§ To do
Give back exactly the lines from the beginning of the listing below to the line holding "fleaf(-7.55, 3.0, .09, .6, M['greenleaf'], 'pale", both ends included; the pictures stay out.

======

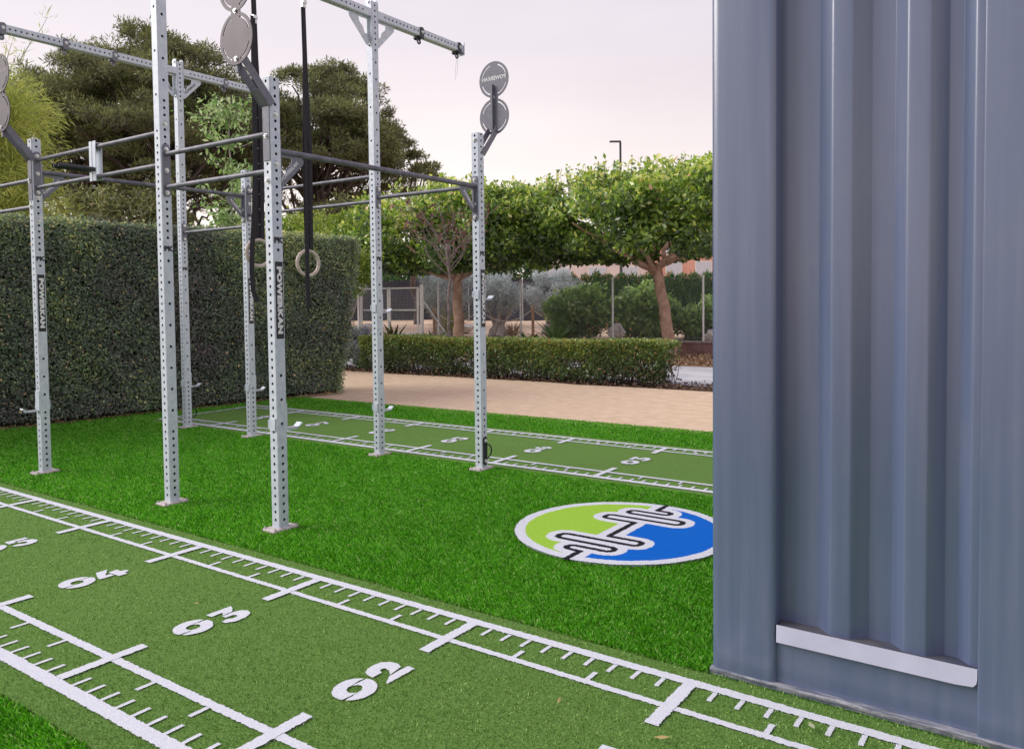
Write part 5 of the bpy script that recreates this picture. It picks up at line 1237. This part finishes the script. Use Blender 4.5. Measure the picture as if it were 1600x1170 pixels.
building('cream_building', (-31.5, 55.5, 0), (8.0, 8, 5.1), bang, M['bwhite'], 'cream building low behind the conifer hedge, left of the coral one', [(x, z, 1.2, 1.2) for x in (-2.4, 0.2, 2.6) for z in (3.0,)])
building('orange_building', (-15.0, 66.0, 0), (8.0, 8, 6.0), bang, M['bpink'], 'coral building beside the container edge with white windows', [(x, z, 1.1, 1.5) for x in (-3.0, -1.0, 1.0, 3.0) for z in (3.2, 4.9)])
lm = empty('street_lamp', (-18.65, 36.15, 0), 'dark street lamp with a short side arm rising over the ficus crown', 'street lamp')
mb = MB(); mb.tube([(-18.65, 36.15, 0), (-18.65, 36.15, 9.15)], [.09, .055], 8); mb.build('pole', M['lamp'], lm)
mb = MB(); mb.box((-18.86, 36.0, 9.17), (.55, .16, .07), 0, Matrix.Rotation(R(35), 3, 'Z')); mb.build('lamp_head', M['lamp'], lm)

# ------------------------------------------------------------------ small fallen leaves on the near strip
def fleaf(x, y, L, a, mat, label):
    mb = MB(); d = Vector((math.cos(a), math.sin(a), 0)); s_ = Vector((-d.y, d.x, 0)); p = Vector((x, y, .017))
    mb.add([p, p+d*L*.45+s_*L*.16+Z*.004, p+d*L+Z*.008, p+d*L*.5-s_*L*.16+Z*.002], [(0, 1, 2), (0, 2, 3)])
    tag(mb.build('fallen_leaf', mat), label, 'leaf', 'single leaves fallen on the near strip')
fleaf(-1.085, 2.31, .055, 0.3, M['deadleaf'], 'brown curled leaf at the foot of the nearest metre mark')
fleaf(-0.93, 2.13, .07, -1.2+math.pi/2, M['greenleaf'], 'pale green leaf at the bottom edge of the picture')
fleaf(-0.70, 2.68, .06, -1.0, M['greenleaf'], 'yellowish leaf beside the container sill')
fleaf(-1.45, 2.32, .035, 1.9, M['deadleaf'], 'small brown leaf in the middle of the near strip')
fleaf(-3.35, 2.16, .03, .5, M['deadleaf'], 'tiny brown leaf between the numbers 03 and 04')
fleaf(-7.55, 3.0, .09, .6, M['greenleaf'], 'pale straw on the turf left of the leftmost post')
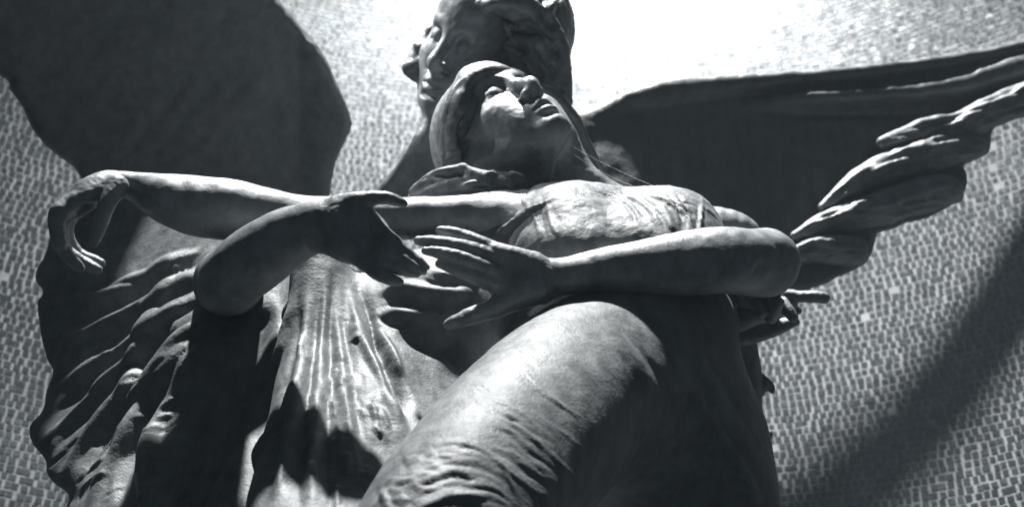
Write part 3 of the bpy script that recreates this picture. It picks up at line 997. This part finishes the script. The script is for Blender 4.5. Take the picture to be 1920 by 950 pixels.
# --- cloth over the breast
def breast_cloth():
    s = SDF.frame(840, 1400, 330, 600, 1.68, 2.25, .0030)
    s.blob(1080, 432, 1.93, 112, 78, .105, .03, rot=4)
    s.blob(1240, 436, 1.93, 112, 74, .105, .03, rot=-6)
    s.limb([(1030, 376, 1.95, 20), (1085, 372, 1.94, 20), (1168, 374, 1.94, 20), (1250, 381, 1.94, 20), (1305, 398, 1.95, 20), (1332, 424, 1.97, 18)], .03)
    s.blob(1140, 520, 1.90, 190, 70, .10, .05)
    s.blob(1078, 472, 1.87, 108, 74, .10, .05)
    s.blob(1245, 468, 1.87, 108, 72, .10, .05)
    s.limb([(1010, 382, 1.95, 16), (975, 405, 1.93, 14), (938, 432, 1.91, 12), (905, 456, 1.90, 10)], .03)
    s.blob(1052, 408, 1.90, 50, 44, .055, .04)           # the near breast under the cloth
    s.blob(1262, 408, 1.91, 56, 42, .055, .04)
    s.limb([(1090, 422, 1.935, 50), (1030, 424, 1.935, 48), (975, 434, 1.928, 42), (925, 446, 1.915, 28), (880, 468, 1.905, 12)], .05)
    s.freeze(870, 1390, 340, 560)
    rs = np.random.default_rng(5)
    # valley between the breasts
    # gathers that run down from the shoulder and round each breast
    for i in range(20):
        t = rs.uniform(0, .9)
        pts = []
        for u in np.linspace(0, 1, 6):
            x = 1000 + 330 * t - (60 + 60 * t) * (1 - u) * (t < .5) + 40 * u * (t > .5) + 18 * math.sin(u * 3 + t * 9)
            y = 362 - 12 * math.sin(t * 3.1) + 26 * max(0, t - .75) * 4 * u + 92 * u
            pts.append((x, y, rs.uniform(2.2, 4.2)))
        a0 = int(rs.integers(0, 2))
        s.stroke([(x, y, r * .8) for x, y, r in pts[a0:]], rs.uniform(.25, .7), mode='add' if i % 2 else 'sub')
    for i in range(12):
        t = i / 11
        s.stroke([(1060 - 30 * t, 362 + 10 * t, 3), (1010 - 25 * t, 390 + 14 * t, 5), (960 - 25 * t, 420 + 18 * t, 5), (915 - 10 * t, 450 + 14 * t, 3)], rs.uniform(.4, 1.0), mode='add' if i % 2 else 'sub')
    for i in range(14):
        t = rs.uniform(0, 1)
        x0, y0 = 1090 + 190 * t, 356 + 22 * t * t
        s.stroke([(x0, y0, 2), (x0 + 40, y0 + 12, 3.2), (x0 + 80, y0 + 36, 3.4), (x0 + 96, y0 + 70, 2)], rs.uniform(.3, .8), mode='add' if i % 2 else 'sub')
    return s

# --- the robe: belly, hanging folds in the middle, thigh under cloth
def robe():
    s = SDF.frame(390, 1460, 455, 1090, 1.08, 2.30, .0034)
    # belly and waist behind the hands
    s.blob(815, 585, 1.86, 150, 100, .12, .05)
    s.blob(1150, 600, 2.00, 230, 130, .20, .06)
    s.blob(1060, 650, 1.945, 150, 100, .10, .04)
    # hip and the raised thigh, running down to the left towards the viewer
    s.limb([(1145, 700, 1.80, 168), (1068, 750, 1.66, 170), (985, 832, 1.52, 175), (900, 930, 1.40, 180), (820, 1060, 1.30, 186), (770, 1180, 1.26, 190)], .05)
    s.blob(1215, 800, 1.88, 190, 240, .20, .08, rot=18)
    s.limb([(1180, 640, 1.95, 120), (1260, 760, 1.86, 130), (1320, 900, 1.80, 130), (1360, 1100, 1.76, 130)], .06)
    s.limb([(1350, 600, 2.12, 62), (1362, 720, 2.10, 66), (1366, 850, 2.10, 62), (1352, 1000, 2.10, 70)], .02)
    # the curtain of cloth in the middle
    s.limb([(600, 510, 1.80, 54), (600, 600, 1.755, 64), (598, 690, 1.70, 74), (590, 790, 1.61, 88), (570, 950, 1.48, 106), (560, 1090, 1.37, 118)], .05)
    s.limb([(690, 600, 1.82, 66), (700, 720, 1.69, 82), (690, 850, 1.57, 94), (650, 1000, 1.46, 112), (640, 1090, 1.40, 120)], .05)
    s.limb([(800, 640, 1.90, 70), (800, 740, 1.80, 80), (760, 840, 1.70, 90)], .05)
    s.limb([(588, 488, 1.785, 20), (598, 560, 1.745, 26), (604, 640, 1.70, 28), (603, 700, 1.67, 20)], .012)
    s.limb([(810, 570, 1.84, 88), (815, 680, 1.78, 96), (775, 800, 1.68, 96), (720, 900, 1.58, 96)], .06)
    s.freeze(396, 1452, 460, 1040)
    base = s
    A = lambda pts, h=.5, k=None, safe=0: base.stroke(pts, h, k, 'add', safe=safe)
    G = lambda pts, h=.5, k=None, safe=0: base.stroke(pts, h, k, 'sub', safe=safe)
    # long hanging folds that fan out from under the hand
    rs = np.random.default_rng(14)
    nf = 10
    for i in range(nf):
        t = min(1, max(0, i / (nf - 1) + rs.normal(0, .03)))
        xt, xb = 556 + 108 * t, 418 + 372 * t
        yt, yb = 482 + 60 * abs(t - .35), 985 - 170 * max(0, t - .55) / .45
        ph, wid = rs.uniform(0, 6), rs.uniform(.6, 1.25)
        pts = []
        for u in np.linspace(0, 1, 9):
            x = xt + (xb - xt) * (u ** 1.25) + 7 * math.sin(u * 5 + ph) + 2 * math.sin(u * 11 + 2 * ph)
            pts.append((x, yt + (yb - yt) * u, (10 + 10 * u) * wid * rs.uniform(.75, 1.25)))
        if i % 2 == 0:
            A(pts, rs.uniform(.4, .9))
        else:
            G(pts, rs.uniform(.4, 1.0))
    A([(552, 540, 8), (530, 590, 10), (500, 650, 11), (478, 720, 11), (455, 800, 10), (430, 880, 9), (410, 960, 8)], 1.3)
    A([(560, 700, 5), (545, 745, 8), (515, 800, 8), (470, 870, 8), (430, 940, 6)], 1.3)
    A([(700, 600, 5), (722, 640, 8), (742, 680, 8), (756, 716, 5)], 1.2)
    G([(690, 612, 6), (710, 660, 8), (732, 712, 7)], .6)
    # belly cloth between the hands
    A([(700, 560, 6), (745, 540, 12), (800, 548, 14), (850, 552, 14), (905, 540, 10)], .8)
    A([(710, 580, 8), (760, 590, 12), (810, 594, 12), (850, 590, 8)], .8)
    G([(705, 592, 6), (735, 606, 9), (760, 612, 6)], .8)
    A([(800, 505, 6), (840, 520, 9), (880, 528, 8), (905, 520, 6)], .8)
    G([(790, 520, 5), (830, 540, 6), (870, 545, 5)], .8)
    G([(740, 620, 20), (800, 640, 24), (850, 660, 22), (860, 700, 14)], .8)
    rs = np.random.default_rng(9)
    # crumpled gathers on the curtain
    for i in range(110):
        x = rs.uniform(470, 760)
        y = rs.uniform(560, 920)
        if x < 575 - (y - 540) * .32 or x > 700 + (y - 600) * .3:
            continue
        lean = (x - 592) / 330
        l = rs.uniform(16, 70)
        w = rs.uniform(3, 8)
        pts = [(x, y, 2)] + [(x + lean * l * u + rs.normal(0, 2.5), y + l * u, w * rs.uniform(.6, 1.2)) for u in (.3, .65)] + [(x + lean * l, y + l, 2)]
        (A(pts, rs.uniform(.4, .8), None, .02) if i % 2 else G(pts, rs.uniform(.12, .3), None, .02))
    # the cloth drawn tight round the knee at the bottom
    for i in range(34):
        o = i * 6.2 - 50 + rs.normal(0, 6)
        pts = [(672 + o * .25, 952 + o * .6, 3), (730 + o * .28, 892 + o * .6 + rs.normal(0, 4), rs.uniform(3, 8)), (810 + o * .3, 860 + o * .55 + rs.normal(0, 5), rs.uniform(3, 9)), (880 + o * .35, 858 + o * .6 + rs.normal(0, 5), rs.uniform(3, 8)), (940 + o * .35, 884 + o * .7, 4), (975 + o * .35, 930 + o * .7, 2)]
        a0 = int(rs.integers(0, 3))
        (A if i % 4 else G)(pts[a0:a0 + int(rs.integers(3, 5))], rs.uniform(.08, .3), .006, .04)
    for i in range(30):
        x, y = rs.uniform(720, 860), rs.uniform(845, 945)
        A([(x, y, 3), (x + 18, y - 5 + rs.normal(0, 4), rs.uniform(3, 6)), (x + 40, y + rs.normal(4, 6), 3)], rs.uniform(.1, .35), .005, .03)
    # long shallow folds sweeping over the hip to the lower right
    for i, (x, y, l, w) in enumerate([(1110, 596, 340, 17), (1200, 610, 340, 11), (1265, 640, 300, 15)]):
        pts = [(x + l * u * .62 + 8 * math.sin(u * 5 + i), y + l * (u * .55 + .45 * u * u), w * (.5 + .5 * math.sin(math.pi * min(1, u + .12)))) for u in np.linspace(0, 1, 7)]
        A([(a, b, r * 1.4) for a, b, r in pts], .15)
        G([(a + 24, b - 4, r * .8) for a, b, r in pts], .14)
    for i in range(40):
        x, y = rs.uniform(870, 980), rs.uniform(640, 860)
        l = rs.uniform(50, 150)
        sl = .55 + (x - 880) / 400
        pts = [(x + l * u, y + l * sl * u + 6 * math.sin(u * 4 + i), rs.uniform(2.5, 5)) for u in np.linspace(0, 1, 5)]
        (A if i % 2 else G)(pts, rs.uniform(.08, .28), None, .03)
    # near edge of the robe on the right
    A([(1290, 720, 8), (1330, 790, 12), (1370, 850, 12), (1402, 900, 12), (1430, 960, 12)], .5)
    return s

def robe_hem():
    """the crimped edge that shows beyond the robe on the right"""
    s = SDF.frame(1330, 1480, 560, 980, 1.95, 2.30, .0040)
    s.slab(np.array([(1360, 590), (1392, 604), (1412, 650), (1421, 700), (1428, 760), (1432, 820), (1424, 870), (1408, 890), (1380, 960), (1350, 960), (1350, 700)]), lambda x, y: 2.10 + 0 * x, .045, .01, soft=30)
    s.limb([(1412, 726, 2.10, 20), (1432, 718, 2.10, 13), (1444, 722, 2.10, 9), (1448, 732, 2.10, 6)], .02)
    s.limb([(1424, 862, 2.10, 9), (1438, 850, 2.10, 8), (1444, 832, 2.10, 5)], .006)
    s.limb([(1428, 830, 2.10, 6), (1440, 818, 2.10, 6), (1444, 808, 2.1, 4)], .006)
    return s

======

§ Final answer
Write part 5 of the bpy script that recreates this picture. It picks up at line 1237. This part finishes the script. Use Blender 4.5. Measure the picture as if it were 1600x1170 pixels.
building('cream_building', (-31.5, 55.5, 0), (8.0, 8, 5.1), bang, M['bwhite'], 'cream building low behind the conifer hedge, left of the coral one', [(x, z, 1.2, 1.2) for x in (-2.4, 0.2, 2.6) for z in (3.0,)])
building('orange_building', (-15.0, 66.0, 0), (8.0, 8, 6.0), bang, M['bpink'], 'coral building beside the container edge with white windows', [(x, z, 1.1, 1.5) for x in (-3.0, -1.0, 1.0, 3.0) for z in (3.2, 4.9)])
lm = empty('street_lamp', (-18.65, 36.15, 0), 'dark street lamp with a short side arm rising over the ficus crown', 'street lamp')
mb = MB(); mb.tube([(-18.65, 36.15, 0), (-18.65, 36.15, 9.15)], [.09, .055], 8); mb.build('pole', M['lamp'], lm)
mb = MB(); mb.box((-18.86, 36.0, 9.17), (.55, .16, .07), 0, Matrix.Rotation(R(35), 3, 'Z')); mb.build('lamp_head', M['lamp'], lm)

# ------------------------------------------------------------------ small fallen leaves on the near strip
def fleaf(x, y, L, a, mat, label):
    mb = MB(); d = Vector((math.cos(a), math.sin(a), 0)); s_ = Vector((-d.y, d.x, 0)); p = Vector((x, y, .017))
    mb.add([p, p+d*L*.45+s_*L*.16+Z*.004, p+d*L+Z*.008, p+d*L*.5-s_*L*.16+Z*.002], [(0, 1, 2), (0, 2, 3)])
    tag(mb.build('fallen_leaf', mat), label, 'leaf', 'single leaves fallen on the near strip')
fleaf(-1.085, 2.31, .055, 0.3, M['deadleaf'], 'brown curled leaf at the foot of the nearest metre mark')
fleaf(-0.93, 2.13, .07, -1.2+math.pi/2, M['greenleaf'], 'pale green leaf at the bottom edge of the picture')
fleaf(-0.70, 2.68, .06, -1.0, M['greenleaf'], 'yellowish leaf beside the container sill')
fleaf(-1.45, 2.32, .035, 1.9, M['deadleaf'], 'small brown leaf in the middle of the near strip')
fleaf(-3.35, 2.16, .03, .5, M['deadleaf'], 'tiny brown leaf between the numbers 03 and 04')
fleaf(-7.55, 3.0, .09, .6, M['greenleaf'], 'pale straw on the turf left of the leftmost post')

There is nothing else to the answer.